Boogie Fland: Florida’s Guard From The Bronx Taking Control
Boogie Fland, a native of the Bronx, NY, has the kind of game that feels built for March. The sophomore guard with Dominican roots plays with calm and composure—something that doesn’t always show up in second-year players.
Florida has leaned into his ability to steady things. The ball finds him when the pace gets messy. He doesn’t rush, and he for sure doesn’t disappear.
This is the stretch when fans start studying matchups harder, watching how rotations tighten and how March Madness odds adjust as teams jockey for seeding. Steady guard play often moves those numbers quietly.
Fland, averaging 11.5 points per game with 3.4 assists across 30 contests at Florida this season, feels like the kind who could make a real difference. Tournament basketball has a way of exposing shaky decision-making. Fland looks more likely to settle a team down when everything speeds up.
Melo Sánchez: Central Connecticut’s Physical Spark in the Backcourt
Melo Sánchez has stepped into March with purpose. The senior guard of Mexican descent has recently earned more minutes through quality perimeter shooting and defensive grit, carving out a role when Central Connecticut needs toughness on the floor.
His impact isn’t flashy. It’s physical. Strong on the ball, willing to absorb contact, and ready to knock down an open look when defenses collapse.

Melo Sánchez of the Central Connecticut Blue Devils is looking to carry his impactful regular season campaign into March – Image Credit: Central Connecticut Men’s Basketball and @boltbayne on Instagram
Fans who track how rotations tighten late in the season often lean on NCAAB news and player trends to follow these subtle shifts.
Sánchez (9.6 PPG with 2.1 RPG in 29 games) fits the mold of a player whose expanded role quietly strengthens a team’s tournament profile. Physical guards tend to matter in March.
Isaiah Brown: Florida’s Emerging Momentum Shifter
Isaiah Brown of the Gators feels like a different kind of weapon for March Madness. As a spark plug off the bench, he has the sort of presence that can change the temperature of a game in a matter of seconds.
With Puerto Rican heritage and sophomore edge, his athletic burst shows up fast.
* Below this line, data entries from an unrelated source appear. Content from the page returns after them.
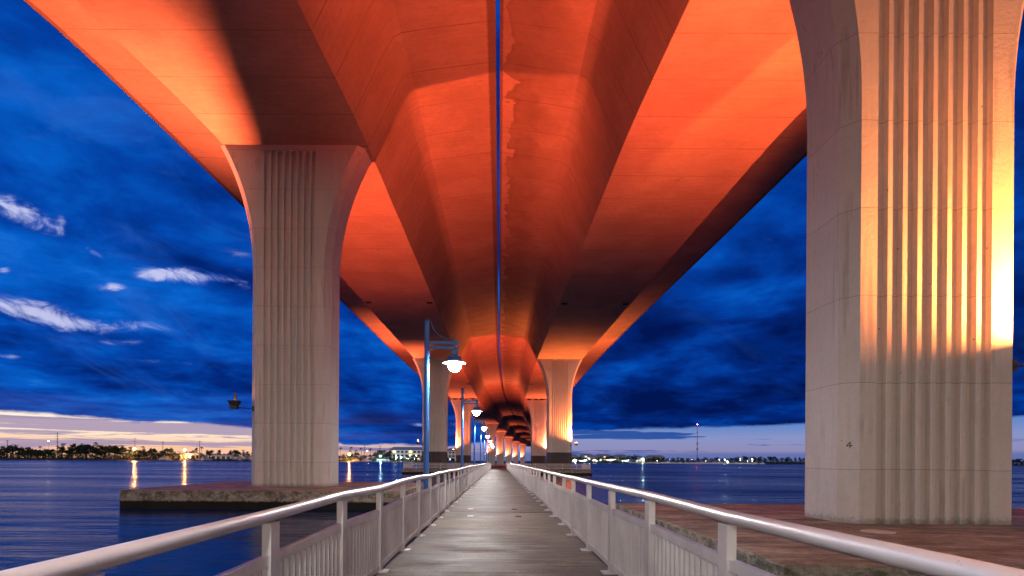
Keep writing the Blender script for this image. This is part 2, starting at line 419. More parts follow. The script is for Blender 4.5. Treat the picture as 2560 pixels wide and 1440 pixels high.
# ------------------------------------------------------------------ water and far shore
ZW = -1.18
def sheet(name, x0, x1, y0, y1, z, mat):
    return MB().add([(x0, y0, z), (x1, y0, z), (x1, y1, z), (x0, y1, z)], [(0, 1, 2, 3)]).build(name, mat)
tag(sheet('water', -9000, 9000, -400, 12000, ZW, M['water']), kind='structure')
shore = [(-2500, 470), (-900, 560), (-480, 600), (-290, 620), (-215, 690), (-120, 700), (0, 690), (70, 680), (140, 800), (260, 880), (700, 900), (1300, 930), (3500, 1000)]
def shoreY(x): return interp(shore, x)
mb = MB(); n = len(shore)
vs = []
for k, (xx, yy) in enumerate(shore):
    j = random.uniform(-2, 2)
    vs += [(xx, yy + j, ZW - .4), (xx, yy + 5 + j, ZW + 1.0), (xx * 3, 9000, ZW + 1.2)]
fs = []
for k in range(n - 1):
    for r in range(2): fs.append((k*3 + r, k*3 + 3 + r, k*3 + 4 + r, k*3 + 1 + r))
tag(mb.add(vs, fs).build('ground', M['bank']), kind='structure')
ZG = ZW + 1.0

# ------------------------------------------------------------------ bridge alignment
AX = [(-60, 0), (99, 0), (166, 1.0), (281, 7.9), (355, 13.2), (434, 20.2), (522, 28.8), (582, 38.8), (700, 62)]
SOF = [(-60, 15.4), (0, 16.6), (14, 17.2), (20, 17.75), (31, 18.7), (50, 18.95), (99, 19.6), (166, 19.9), (281, 19.9), (360, 19.6), (600, 18.6), (700, 18.)]
CL, CR = -12.25, 11.5
def axis(Y): return interp(AX, Y)
def soffit(Y): return interp(SOF, Y) + EYE
def axis_rot(Y): return -math.atan((axis(Y + 1) - axis(Y - 1)) / 2)

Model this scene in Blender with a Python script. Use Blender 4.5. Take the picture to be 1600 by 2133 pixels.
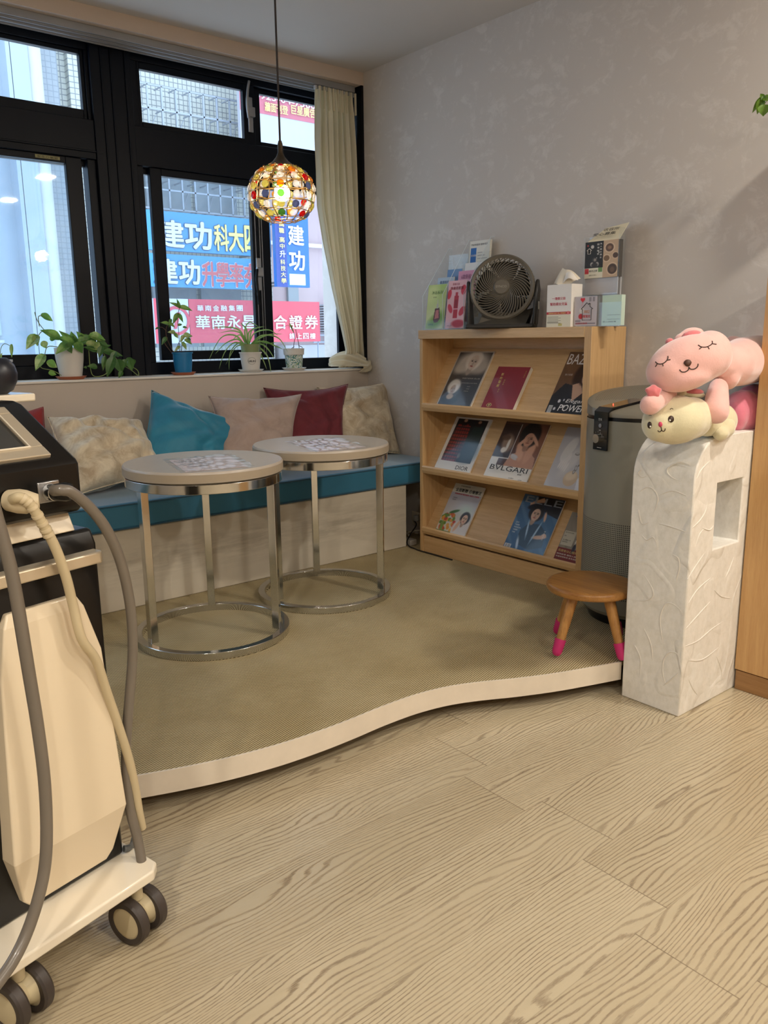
import bpy, bmesh, math, random
import numpy as np
from mathutils import Vector, Matrix, Euler
from mathutils.bvhtree import BVHTree
for o in list(bpy.data.objects): bpy.data.objects.remove(o, do_unlink=True)
SC = bpy.context.scene
COL = SC.collection
random.seed(7)
rad = math.radians

# ------------------------------------------------------------------ camera
FPX = 1691.67
CAM = Vector((0, 0, 1.05))
ROT = Euler((rad(77.936), rad(0.651), rad(-39.645)))
cam = bpy.data.cameras.new('camera'); cam.sensor_fit = 'HORIZONTAL'; cam.sensor_width = 36
cam.lens = FPX / 1600 * 36; cam.clip_start = 0.02; cam.clip_end = 200
camo = bpy.data.objects.new('camera', cam); COL.objects.link(camo)
camo.location = CAM; camo.rotation_euler = ROT
SC.camera = camo
RM = ROT.to_matrix()

# ------------------------------------------------------------------ exposure, world, lamps
SC.view_settings.view_transform = 'Standard'; SC.view_settings.look = 'None'
SC.view_settings.gamma = 1; SC.view_settings.use_curve_mapping = False
SC.view_settings.exposure = 0.12
SC.cycles.max_bounces = 10; SC.cycles.transparent_max_bounces = 24
SC.cycles.sample_clamp_indirect = 6
SKY = 4.0
world = bpy.data.worlds.new('overcast_sky'); SC.world = world; world.use_nodes = True
wn = world.node_tree.nodes; wl = world.node_tree.links
bgn = wn['Background']; bgn.inputs['Strength'].default_value = SKY
tc = wn.new('ShaderNodeTexCoord'); sx = wn.new('ShaderNodeSeparateXYZ'); cr = wn.new('ShaderNodeValToRGB')
wl.new(tc.outputs['Generated'], sx.inputs[0]); wl.new(sx.outputs['Z'], cr.inputs[0]); wl.new(cr.outputs[0], bgn.inputs['Color'])
cr.color_ramp.elements[0].position = 0.0; cr.color_ramp.elements[0].color = (0.67, 0.77, 0.90, 1)
cr.color_ramp.elements[1].position = 0.6; cr.color_ramp.elements[1].color = (0.77, 0.87, 1.0, 1)

def portal(name, loc, sx_, sy_):
    l = bpy.data.lights.new(name, 'AREA'); l.shape = 'RECTANGLE'; l.size = sx_; l.size_y = sy_
    l.cycles.is_portal = True
    o = bpy.data.objects.new(name, l); COL.objects.link(o); o.location = loc; o.rotation_euler = (rad(-90), 0, 0)
portal('window_daylight_portal', (0.8, 3.66, 1.58), 3.9, 1.36)

DOWN = 19.0
PEND = 2.5
DOWNLIGHTS = [(2.216, 0.332), (2.286, -0.90), (0.9, -0.9), (-0.6, 0.3), (-0.6, -0.9), (0.9, -2.0)]

# ------------------------------------------------------------------ pixel -> point helpers
def ray(px, py):
    return RM @ Vector(((px - 800) / FPX, -(py - 1066.5) / FPX, -1))
def aty(px, py, Y): d = ray(px, py); return CAM + d * ((Y - CAM.y) / d.y)
def atx(px, py, X): d = ray(px, py); return CAM + d * ((X - CAM.x) / d.x)
def atz(px, py, Z): d = ray(px, py); return CAM + d * ((Z - CAM.z) / d.z)
def atd(px, py, D): return CAM + ray(px, py) * D
def V(*a): return Vector(a)

# ------------------------------------------------------------------ materials
def lin(c):
    return tuple((x / 12.92 if x <= 0.04045 else ((x + 0.055) / 1.055) ** 2.4) for x in c)
def rgb(r, g, b): return lin((r / 255, g / 255, b / 255)) + (1,)
MATS = {}
class NT:
    def __init__(s, name):
        m = bpy.data.materials.new(name); m.use_nodes = True
        s.m = m; s.n = m.node_tree.nodes; s.l = m.node_tree.links; s.b = s.n['Principled BSDF']; s.out = s.n['Material Output']
    def new(s, t, **k):
        nd = s.n.new('ShaderNode' + t)
        for a, b in k.items(): setattr(nd, a, b)
        return nd
    def link(s, a, b): s.l.new(a, b)
    def coord(s, scale=(1, 1, 1), rot=(0, 0, 0), kind='Object'):
        t = s.new('TexCoord'); mp = s.new('Mapping'); mp.inputs['Scale'].default_value = scale; mp.inputs['Rotation'].default_value = rot
        s.link(t.outputs[kind], mp.inputs[0]); return mp.outputs[0]
    def noise(s, vec, scale=5, detail=4, rough=.5, dist=0):
        n = s.new('TexNoise'); n.inputs['Scale'].default_value = scale; n.inputs['Detail'].default_value = detail
        n.inputs['Roughness'].default_value = rough; n.inputs['Distortion'].default_value = dist
        s.link(vec, n.inputs['Vector']); return n.outputs['Fac']
    def ramp(s, fac, stops):
        r = s.new('ValToRGB'); e = r.color_ramp.elements
        while len(e) < len(stops): e.new(0.5)
        for i, (p, c) in enumerate(stops):
            e[i].position = p; e[i].color = c if len(c) == 4 else tuple(c) + (1,)
        s.link(fac, r.inputs[0]); return r.outputs[0]
    def math(s, op, a, b=None, c=None):
        n = s.new('Math', operation=op)
        for i, v in enumerate((a, b, c)):
            if v is None: continue
            if isinstance(v, (int, float)): n.inputs[i].default_value = v
            else: s.link(v, n.inputs[i])
        return n.outputs[0]
    def mix(s, fac, a, b, mode='MIX'):
        n = s.new('Mix'); n.data_type = 'RGBA'; n.blend_type = mode
        for i, v in ((0, fac), (6, a), (7, b)):
            if isinstance(v, (int, float)): n.inputs[i].default_value = v
            elif isinstance(v, tuple): n.inputs[i].default_value = v
            else: s.link(v, n.inputs[i])
        return n.outputs[2]
    def bump(s, h, strength=.3, dist=.002):
        b = s.new('Bump'); b.inputs['Strength'].default_value = strength; b.inputs['Distance'].default_value = dist
        s.link(h, b.inputs['Height']); s.link(b.outputs[0], s.b.inputs['Normal'])
    def set(s, **k):
        for a, v in k.items():
            s.b.inputs[a.replace('_', ' ')].default_value = v
def mat(name, c, rough=.5, metal=0, var=.06, scale=8, bump=0, bscale=200, bdist=.001, spec=.5, coat=0, sheen=0, trans=0, stretch=(1, 1, 1)):
    if name in MATS: return MATS[name]
    t = NT(name); v = t.coord(stretch)
    n = t.noise(v, scale, 4, .55)
    dk = tuple(x * (1 - var) for x in c[:3]) + (1,); lt = tuple(min(1, x * (1 + var)) for x in c[:3]) + (1,)
    t.link(t.ramp(n, [(.3, dk), (.7, lt)]), t.b.inputs['Base Color'])
    t.set(Roughness=rough, Metallic=metal)
    t.b.inputs['Specular IOR Level'].default_value = spec
    if coat: t.b.inputs['Coat Weight'].default_value = coat; t.b.inputs['Coat Roughness'].default_value = .08
    if sheen: t.b.inputs['Sheen Weight'].default_value = sheen; t.b.inputs['Sheen Roughness'].default_value = .4
    if bump: t.bump(t.noise(v, bscale, 3, .6), bump, bdist)
    MATS[name] = t.m; return t.m
def wood(name, c1, c2, scale=1, rough=.45, axis='X', bump=.05):
    if name in MATS: return MATS[name]
    t = NT(name)
    st = {'X': (1.2, 22, 22), 'Y': (22, 1.2, 22), 'Z': (22, 22, 1.2)}[axis]
    v = t.coord(tuple(x * scale for x in st)); n = t.noise(v, 3, 6, .65, .25)
    v2 = t.coord(tuple(x * scale * 7 for x in st)); n2 = t.noise(v2, 3, 3, .6)
    f = t.math('ADD', t.math('MULTIPLY', n, .65), t.math('MULTIPLY', n2, .35))
    t.link(t.ramp(f, [(.34, c2), (.62, c1)]), t.b.inputs['Base Color'])
    t.set(Roughness=rough); t.bump(n2, bump, .001)
    MATS[name] = t.m; return t.m
def thin(name, tint=(1, 1, 1, 1), refl=.05, haze=0, fres=1.45):
    """thin clear sheet: transmission with a Fresnel reflection"""
    if name in MATS: return MATS[name]
    t = NT(name); t.n.remove(t.b)
    tr = t.new('BsdfTransparent'); tr.inputs[0].default_value = tint
    gl = t.new('BsdfGlossy'); gl.inputs['Roughness'].default_value = .02
    fr = t.new('LayerWeight'); fr.inputs[0].default_value = .5   # Schlick reflection, the same from both sides of the sheet
    v = t.coord(); n = t.noise(v, 3, 2); f = t.math('ADD', t.math('ADD', t.math('MULTIPLY', t.math('POWER', fr.outputs['Facing'], 5), .7), .035), t.math('MULTIPLY', n, refl))
    mx = t.new('MixShader'); t.link(f, mx.inputs[0]); t.link(tr.outputs[0], mx.inputs[1]); t.link(gl.outputs[0], mx.inputs[2])
    o = mx.outputs[0]
    if haze:
        df = t.new('BsdfDiffuse'); df.inputs[0].default_value = (.85, .88, .92, 1)
        m2 = t.new('MixShader'); m2.inputs[0].default_value = haze; t.link(o, m2.inputs[1]); t.link(df.outputs[0], m2.inputs[2]); o = m2.outputs[0]
    t.link(o, t.out.inputs[0]); MATS[name] = t.m; return t.m
def emit(name, c, s):
    if name in MATS: return MATS[name]
    t = NT(name); t.set(Emission_Strength=s); t.b.inputs['Emission Color'].default_value = c; t.b.inputs['Base Color'].default_value = c
    MATS[name] = t.m; return t.m

# ------------------------------------------------------------------ mesh builder
class MB:
    def __init__(s): s.v = []; s.f = []; s.mi = []; s.cur = 0
    def add(s, vs, fs, M=None):
        b = len(s.v)
        s.v += [tuple(M @ Vector(v)) if M is not None else tuple(v) for v in vs]
        for f in fs: s.f.append(tuple(i + b for i in f)); s.mi.append(s.cur)
        return s
    def box(s, a, b, M=None):
        x0, y0, z0 = a; x1, y1, z1 = b
        return s.add([(x0, y0, z0), (x1, y0, z0), (x1, y1, z0), (x0, y1, z0), (x0, y0, z1), (x1, y0, z1), (x1, y1, z1), (x0, y1, z1)],
                     [(0, 3, 2, 1), (4, 5, 6, 7), (0, 1, 5, 4), (1, 2, 6, 5), (2, 3, 7, 6), (3, 0, 4, 7)], M)
    def prism(s, pts, d, M=None):
        """polygon pts (3D list) extruded by vector d"""
        n = len(pts); d = Vector(d); a = [tuple(p) for p in pts]; b = [tuple(Vector(p) + d) for p in pts]
        return s.add(a + b, [tuple(range(n - 1, -1, -1)), tuple(range(n, 2 * n))] + [(i, (i + 1) % n, n + (i + 1) % n, n + i) for i in range(n)], M)
    def lathe(s, prof, n=32, M=None, cap=True, a0=0, a1=2 * math.pi):
        full = abs(a1 - a0 - 2 * math.pi) < 1e-6
        k = n if full else n + 1; vs = []
        for r, z in prof:
            for i in range(k):
                a = a0 + (a1 - a0) * i / n; vs.append((r * math.cos(a), r * math.sin(a), z))
        fs = []
        for j in range(len(prof) - 1):
            for i in range(n):
                i2 = (i + 1) % k
                fs.append((j * k + i, j * k + i2, (j + 1) * k + i2, (j + 1) * k + i))
        if cap and full:
            if prof[0][0] > 1e-5: fs.append(tuple(range(k - 1, -1, -1)))
            if prof[-1][0] > 1e-5: fs.append(tuple((len(prof) - 1) * k + i for i in range(k)))
        return s.add(vs, fs, M)
    def cyl(s, p, q, r, n=16, r2=None):
        p = Vector(p); q = Vector(q); d = q - p; M = Matrix.Translation(p) @ d.to_track_quat('Z', 'Y').to_matrix().to_4x4()
        return s.lathe([(r, 0), (r if r2 is None else r2, d.length)], n, M)
    def sphere(s, c, r, n=16, M=None, sc=(1, 1, 1)):
        prof = [(max(1e-6, math.sin(math.pi * i / (n // 2))) , -math.cos(math.pi * i / (n // 2))) for i in range(n // 2 + 1)]
        T = Matrix.Translation(Vector(c)) @ (M if M is not None else Matrix.Identity(4)) @ Matrix.Diagonal((r * sc[0], r * sc[1], r * sc[2], 1))
        return s.lathe(prof, n, T, cap=False)
    def tube(s, pts, r, n=8, closed=False, cap=True):
        pts = [Vector(p) for p in pts]; m = len(pts); rs = r if isinstance(r, (list, tuple)) else [r] * m
        vs = []; up = None
        for i, p in enumerate(pts):
            if closed: t = pts[(i + 1) % m] - pts[i - 1]
            else: t = pts[min(i + 1, m - 1)] - pts[max(i - 1, 0)]
            if t.length < 1e-9: t = Vector((0, 0, 1))
            t.normalize()
            if up is None: up = Vector((0, 0, 1)) if abs(t.z) < .9 else Vector((1, 0, 0))
            up = up - t * up.dot(t)
            if up.length < 1e-6: up = t.orthogonal()
            up.normalize(); w = t.cross(up)
            for k in range(n):
                a = 2 * math.pi * k / n; vs.append(p + (up * math.cos(a) + w * math.sin(a)) * rs[i])
        fs = []
        for i in range(m if closed else m - 1):
            j = (i + 1) % m
            for k in range(n):
                k2 = (k + 1) % n; fs.append((i * n + k, i * n + k2, j * n + k2, j * n + k))
        if not closed and cap: fs.append(tuple(range(n - 1, -1, -1))); fs.append(tuple((m - 1) * n + k for k in range(n)))
        return s.add(vs, fs)
    def grid(s, fn, nu, nv, closeu=False):
        vs = [fn(i / (nu if closeu else nu - 1), j / (nv - 1)) for j in range(nv) for i in range(nu)]
        fs = [(j * nu + i, j * nu + (i + 1) % nu, (j + 1) * nu + (i + 1) % nu, (j + 1) * nu + i) for j in range(nv - 1) for i in range(nu if closeu else nu - 1)]
        return s.add(vs, fs)
    def build(s, name, m, parent=None, smooth=True, bevel=0, seg=2, M=None, ang=35, mods=None):
        me = bpy.data.meshes.new(name); me.from_pydata(s.v, [], s.f); me.validate()
        ms = m if isinstance(m, (list, tuple)) else [m]
        for x in ms: me.materials.append(x)
        if len(ms) > 1 and len(me.polygons) == len(s.mi): me.polygons.foreach_set('material_index', s.mi)
        bm = bmesh.new(); bm.from_mesh(me); bmesh.ops.recalc_face_normals(bm, faces=bm.faces)
        if smooth:
            for f in bm.faces: f.smooth = True
            for e in bm.edges:
                if len(e.link_faces) == 2 and e.calc_face_angle(0) > rad(ang): e.smooth = False
        bm.to_mesh(me); bm.free(); me.update()
        o = bpy.data.objects.new(name, me); COL.objects.link(o)
        if parent is not None: o.parent = parent
        if M is not None: o.matrix_local = M
        if bevel:
            b = o.modifiers.new('bevel', 'BEVEL'); b.width = bevel; b.segments = seg; b.limit_method = 'ANGLE'; b.angle_limit = rad(40)
        return o
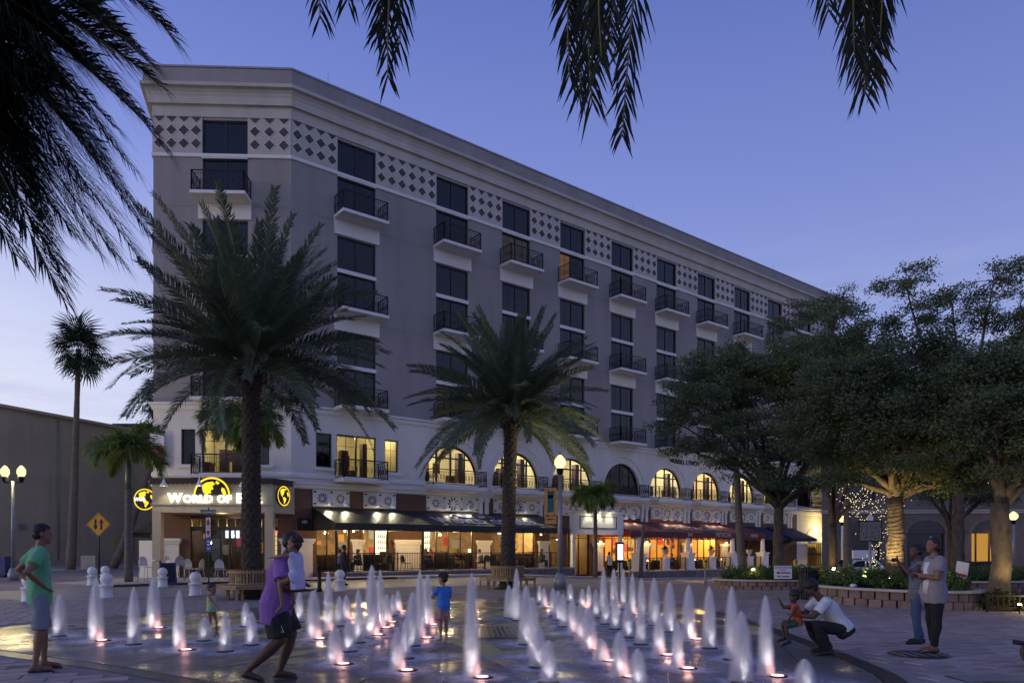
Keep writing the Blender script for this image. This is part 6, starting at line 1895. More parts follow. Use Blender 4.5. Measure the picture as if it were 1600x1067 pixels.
# corner terrace chairs and tables ----------------------------------------------------------------
def chair_parts(o, seat_h=.46, m=None, back=.42, wd=.44, tall=False):
    m = m or M_silver
    st = MB(); st.prism([(-wd / 2, -wd / 2), (wd / 2, -wd / 2), (wd / 2 - .03, wd / 2), (-wd / 2 + .03, wd / 2)], seat_h - .015, seat_h + .015); st.build('seat', m, o)
    for sx in (-1, 1):
        for sy in (-1, 1):
            MB().cyl((sx * (wd / 2 + .03), sy * (wd / 2 + .03), 0), (sx * (wd / 2 - .04), sy * (wd / 2 - .05), seat_h - .015), .013, n=6).build('leg', m, o)
    bk = MB(); n = 10; pts = []
    for i in range(n + 1):
        a = math.pi * i / n; pts.append((-math.cos(a) * wd * .48, wd / 2 - .02 + .06 * math.sin(a), seat_h + .05 + back * math.sin(a) ** .55))
    bk.tube([(-wd * .46, wd / 2 - .04, seat_h + .01)] + pts + [(wd * .46, wd / 2 - .04, seat_h + .01)], .013, 6); bk.build('back_hoop', m, o)
    pn = MB(); pn.add([(x * .93, y - .004, z - .015 if z > seat_h + .1 else z) for x, y, z in pts], [tuple(range(n + 1))]); pn.build('backrest', m, o)
    if tall:
        MB().lathe([(wd * .62, .0), (wd * .62, .02)], (0, 0, .28), 16).build('foot_ring', m, o) if False else None
def mk_chair(name, label, x, y, z, rz, group, **kw):
    o = thing(name, label, 'chair', (x, y, z), rz, group); chair_parts(o, **kw); return o
def mk_table(name, label, x, y, z, h, r, group, m=None, mt=None):
    o = thing(name, label, 'table', (x, y, z), 0, group)
    MB().lathe([(r, h - .03), (r, h)], n=20).build('tabletop', mt or M_silver, o); MB().cyl((0, 0, .02), (0, 0, h - .03), .035, n=8).build('pedestal', m or M_black, o); MB().lathe([(r * .6, 0), (r * .58, .02), (.05, .04)], n=16).build('foot', m or M_black, o)
    return o
zc_ = .021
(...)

A steal, a finish, a sudden roar that flips momentum. A conference tournament as well as March Madness always make room for players like Brown as it showed last year during Florida’s championship run which ended with the Gators cutting down the nets.
Fans have seen players who provide a similar impact before, like how Dominican-American Yaxel Lendeborg exemplifies Latino excellence at Michigan. Brown, with 5.5 PPG and 2.5 RPG over 28 games, exemplifies the impact of the expanding Latino presence across major programs.
Gicarri Harris: Purdue’s High-IQ Two-Way Anchor
Gicarri Harris, the son of Glenn Robinson, who was selected at No. 1 overall by the Milwaukee Bucks in the 1994 NBA Draft, has become the kind of guard coaches trust when March arrives. A sophomore and dual citizen of the U.S. and Mexico, Harris has grown into a vital two-way piece for Purdue’s postseason ambitions.
His value shows in details, perimeter versatility, dependable secondary playmaking, and a physical edge suited for the Big Ten grind. March games tighten, and guards like Harris help keep teams steady when possessions grow heavier.

Gicarri Harris, the son of Glenn Robinson, contains the stability and skillset Purdue will need off the bench to make a deep run in March Madness – Image Credit: Purdue Men’s Basketball
Once the field is revealed, fans will dive into the NCAA bracket for March Madness to see where teams like Purdue land and which matchups might demand exactly the kind of stability Harris—recording five points per game and 1.7 rebounds across 30 games—provides.
March Is Built For Breakthroughs
March Madness doesn’t always reward the obvious. It rewards timing. A player stepping forward before the world knows his name.
Latino players are part of that story. Not as a trend, just as a reality. Somewhere in the next few weeks, one of these rising names will have a moment that sticks. That’s the beauty of the game.